(TASK DETAILS) Show all lines that include the string "from"; copy each one.

(STORED DATA)
===============
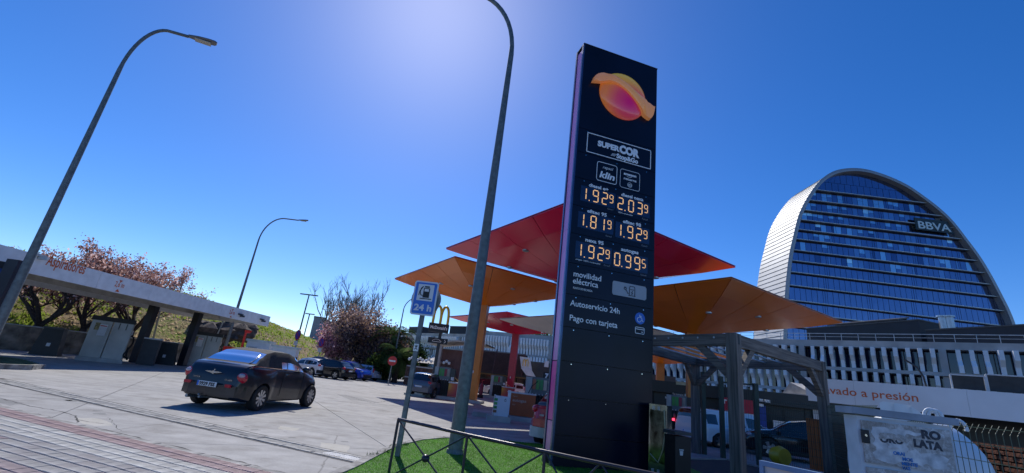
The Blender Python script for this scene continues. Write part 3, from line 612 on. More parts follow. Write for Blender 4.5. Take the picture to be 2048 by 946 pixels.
# ================================================================ VACUUM BAY CANOPY
vc = thing('vacuum_canopy', 'long low white vacuum bay canopy with orange lettering at the left', 'canopy', (-18.35, 35.2, 0), atan2(-1, .02) )
# local: x runs toward the camera along the fascia, y to the bay side (left of picture is +x)
V0 = Vector((-18.0, 35.2, 0)); V1 = Vector((-18.55, 14.2, 0)); vd = (V1-V0).normalized(); vL = (V1-V0).length; vc.location = V0; vc.rotation_euler = (0, 0, atan2(vd.y, vd.x)); zF0, zF1 = 3.42, 4.18
nP = 7
for k in range(nP):
    l = vL/nP; m = M(); m.box((l*(k+.5), 0, (zF0+zF1)/2), (l-.012, .12, zF1-zF0)); part('fascia_panel', m, whitep, vc)
m = M(); m.box((0, -3.05, (zF0+zF1)/2), (.12, 6.0, zF1-zF0)); part('end_fascia', m, whitep, vc)
m = M(); m.box((vL/2, -3.0, zF0+.62), (vL-.1, 5.85, .05)); part('roof', m, mat('soffit_sheet', (.52, .50, .45), .5), vc)
for k in range(15):
    m = M(); m.box((.6+k*(vL-1)/14, -3.0, zF0+.46), (.09, 5.8, .24)); part('joist', m, mat('joist', (.50, .48, .43), .5), vc)
for y in (-.9, -3.9):
    m = M(); m.box((vL/2, y, zF0+.25), (vL-.2, .22, .3)); part('beam', m, mat('joist', (.5, .48, .43), .5), vc)
m = M(); m.box((vL/2, -6.0, (zF0+zF1)/2), (vL, .1, zF1-zF0)); part('rear_fascia', m, whitep, vc)
inv = Matrix.Rotation(-vc.rotation_euler.z, 3, 'Z')
def loc_(p): return inv @ (Vector((p[0], p[1], 0))-V0)
for (px, py, dd) in ((268, 725, 0), (366, 716, 0), (-18, 640, 23), (-120, 650, 20)):
    p = sg(px, py) if dd == 0 else sd(px, py, dd)
    if (px, py) == (366, 716): p = sd(368, 716, 38.5)
    q = loc_(p); m = M(); m.box((q.x, max(-5.4, q.y), zF0/2+.1), (.42, .42, zF0+.2)); part('column', m, mat('column_navy', (.018, .022, .035), .4), vc)
# fascia writing (faces the drive, reads from left to right = from +x to -x)
def fasc(px, py):
    s, z = sp(px, py, (V0.x, V0.y), (vd.x, vd.y)); return s, z
s, z = fasc(88, 529); s2, _ = fasc(166, 545); text('Aspiradores', .62, orange_t, vc, (s, .064, z), (-1, 0, 0), bold=.006, fitw=abs(s-s2))
for (a, b) in (((228, 566), (246, 571)), ((457, 624), (467, 627))):
    s, z = fasc(*a); s2, _ = fasc(*b); text('2,6 m', .36, orange_t, vc, (s, .064, zF0+.27), (-1, 0, 0), fitw=abs(s-s2)*1.0)
    m = M(); c = (s+s2)/2; m.prism([(c-.1, zF1-.16), (c+.1, zF1-.16), (c, zF1-.26)], (0, .062, 0), (1, 0, 0), (0, 0, 1), (0, .004, 0)); m.prism([(c-.12, zF0+.05), (c, zF0+.18), (c+.12, zF0+.05)], (0, .062, 0), (1, 0, 0), (0, 0, 1), (0, .004, 0)); part('arrow', m, orange_t, vc)
for (a, D) in (((73, 512), 0), ((521, 640), 0), ((478, 630), 0)):
    s, z = fasc(*a); m = M(); m.box((s, .1, z+.05), (.5, .12, .09)); m.box((s-.1, .2, z-.05), (.12, .28, .12), rz=.4); part('camera', m, (mat('camera_body', (.5, .5, .5), .4) if a[0] < 100 else darkgrey), vc)

# ================================================================ VACUUM MACHINES
vsl = mat('steel_cabinet', (.30, .31, .32), .38, metal=.5, var=.15, scale=.8)
def vacuum(loc, rz, label):
    t = thing('vacuum_machine', label, 'vacuum cleaner', loc, rz, 'coin operated car vacuums')
    m = M(); m.box((0, 0, .1), (2.0, 1.3, .2), taper=.96); part('base', m, concrete_l, t)
    for i, x in enumerate((-.46, .46)):
        m = M(); m.box((x, 0, 1.2), (.885, .9, 2.0)); b = part('cabinet', m, vsl, t); m = M(); m.box((x, -.462, 1.2), (.83, .02, 1.94)); part('door', m, vsl, b)
    m = M(); m.box((0, 0, 2.3), (1.96, 1.04, .24), taper=.97); part('top_cover', m, black, t)
    m = M(); m.box((-.62, -.48, 1.85), (.2, .02, .4)); part('decal', m, mat('decal', (.25, .22, .1), .5, var=.5, scale=12), t)
    m = M(); m.box((-.36, -.48, 1.68), (.34, .02, .62)); o = part('notice', m, mat('notice', (.55, .6, .66), .5, var=.1), t); m = M(); m.box((-.36, -.493, 1.9), (.28, .008, .05)); part('notice_bar', m, mat('notice_red', (.5, .05, .04), .5), o)
    m = M()
    for x in (.3, .62): m.box((x, -.478, 1.98), (.05, .02, .34))
    part('vents', m, darkgrey, t)
    m = M(); m.box((.925, 0, 1.2), (.04, .84, 1.9)); part('side_panel', m, mat('side_panel', (.42, .36, .30), .5, var=.1), t)
    m = M(); pts = [(.97, -.1, 1.55)]+[(1.02+.12*sin(k*.5), -.1+.35*sin(k*.55), 1.6-.13*k) for k in range(1, 10)]+[(1.1, .2, .35), (1.15, -.2, .25), (1.05, -.4, .4), (1.0, -.2, .9)]
    m.tube(pts, .045, 8); part('hose', m, rubber, t, smooth=True)
    m = M(); m.box((.96, .05, 1.7), (.05, .14, .3)); part('nozzle_holder', m, greyp, t)
    return t
v1 = sg(198, 723); vacuum((v1.x, v1.y, 0), radians(38), 'nearer silver coin vacuum with black cap and hose, between the canopy columns')
v2 = sg(397, 733); vacuum((v2.x-.4, v2.y+.6, 0), radians(30), 'farther silver coin vacuum behind the black convertible, beside the second column')
def darkbin(px, py, D, w_, h, rz, label):
    p = sd(px, py, D); t = thing('waste_bin', label, 'bin', (p.x, p.y, 0), rz, 'dark bins in the vacuum bay'); m = M(); m.box((0, 0, h/2), (w_, w_*.8, h), taper=.72); part('body', m, black, t); m = M(); m.box((0, 0, h+.03), (w_*.78, w_*.66, .1)); part('lid', m, darkgrey, t)
    m = M(); m.box((.05, -w_*.36, h*.4), (.16, .02, .18), rx=-.18); part('sticker', m, greyp, t)
darkbin(99, 690, 36, 1.15, 1.45, .5, 'big dark bin left of the nearer vacuum, against the low wall')
darkbin(332, 702, 38, 1.4, 1.35, .5, 'dark sloping bin between the two vacuums, in front of the wall')
p = sg(278, 728); t = thing('waste_bin', 'dark square bin at the foot of the column by the nearer vacuum', 'bin', (p.x+.5, p.y-.2, 0), .5, 'dark bins in the vacuum bay'); m = M(); m.box((0, 0, .75), (.8, .7, 1.5)); part('body', m, mat('bin_slate', (.035, .04, .05), .5), t); m = M(); m.box((0, 0, 1.53), (.86, .76, .08)); part('lid', m, greyp, t)
p = sd(-175, 620, 24); t = thing('advert_panel', 'dark blue banner panel hanging at the far left edge under the vacuum canopy', 'banner', (p.x, p.y, 0), .9); m = M(); m.box((0, 0, 2.6), (3.0, .12, 1.5)); part('panel', m, mat('banner_blue', (.01, .05, .22), .4), t); m = M(); m.box((0, 0, 3.45), (3.0, .14, .25)); part('top_band', m, black, t); 
for x_ in (-1.4, 1.4): part('post', M().box((x_, 0, .95), (.1, .1, 1.9)), black, t)
# bare sticks propped by the wall
for (a, b, D) in (((307, 690), (320, 622), 42), ((420, 690), (455, 625), 50)):
    p, q = sd(*a, D), sd(*b, D); m = M(); m.tube([(0, 0, 0), tuple(Vector((q.x-p.x, q.y-p.y, q.z)))], .06, 6); solo('stake', m, mat('stake', (.34, .31, .25), .9), 'pale slanting stake at the foot of the bank '+('beside the near column' if D == 42 else 'near the lamp post'), 'post', loc=(p.x, p.y, 0))
# red safety stand and two white cabinets behind the convertible
p = sd(478, 712, 43); q = sd(492, 661, 43); t = thing('hydrant_post', 'red crooked post with red box behind the roof of the convertible', 'hydrant', (p.x, p.y, 0)); redp = mat('signal_red', (.55, .02, .02), .4, var=.08)
m = M(); m.tube([(0, 0, 0), (0, 0, q.z-.2), (.3, 0, q.z-.1)], .09, 8); m.box((.15, 0, q.z-.05), (.5, .1, .16)); part('post', m, redp, t); m = M(); m.box((-.75, 0, 1.35), (1.1, .5, .5)); part('box', m, redp, t)
def whitebox(px, D, w_, h, rz, label, kind):
    p = sd(px, 700, D); t = thing('service_cabinet', label, 'cabinet', (p.x, p.y, 0), rz, 'white self service cabinets')
    m = M(); m.box((0, 0, h/2), (w_, 1.0, h)); b = part('body', m, mat('cabinet_white', (.62, .66, .7), .5, var=.05), t); m = M(); m.box((0, -.02, h+.06), (w_+.16, 1.16, .14)); part('lid', m, mat('cabinet_cap', (.55, .6, .58), .5), t)
    if kind == 0:
        m = M(); m.box((-w_*.32, -.505, h-.85), (.28, .02, .42)); m.box((-w_*.1, -.505, h-.85), (.28, .02, .42)); part('handles', m, black, t)
        m = M(); m.box((w_*.22, -.505, h-.82), (.5, .02, .42)); part('screen', m, mat('screen_brown', (.07, .05, .05), .3), t)
        text('repsol', .22, dim, t, (-w_*.4, -.512, h-.45), X)
    else:
        text('repsol', .22, dim, t, (-w_*.1, -.512, h-.5), X); text('movilidad', .24, dim, t, (-w_*.3, -.512, h-1.1), X); text('eléctrica', .24, dim, t, (-w_*.3, -.512, h-1.4), X)
    m = M(); m.tube([(w_/2+.06, -.2, h-.5), (w_/2+.12, -.25, h-.9), (w_/2+.05, -.2, h-1.4)], .05, 8); part('cable', m, rubber, t, smooth=True)
    return t
whitebox(518, 36, 1.45, 2.15, radians(12), 'white cabinet with handles and small screen behind the convertible, the left one', 0)
whitebox(572, 34, 1.5, 1.95, radians(12), 'plain white cabinet with grey lettering above the hood of the convertible', 1)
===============
(CORRECT RESPONSE)
The Blender Python script for this scene continues. Write part 3, from line 612 on. More parts follow. Write for Blender 4.5. Take the picture to be 2048 by 946 pixels.
# fascia writing (faces the drive, reads from left to right = from +x to -x)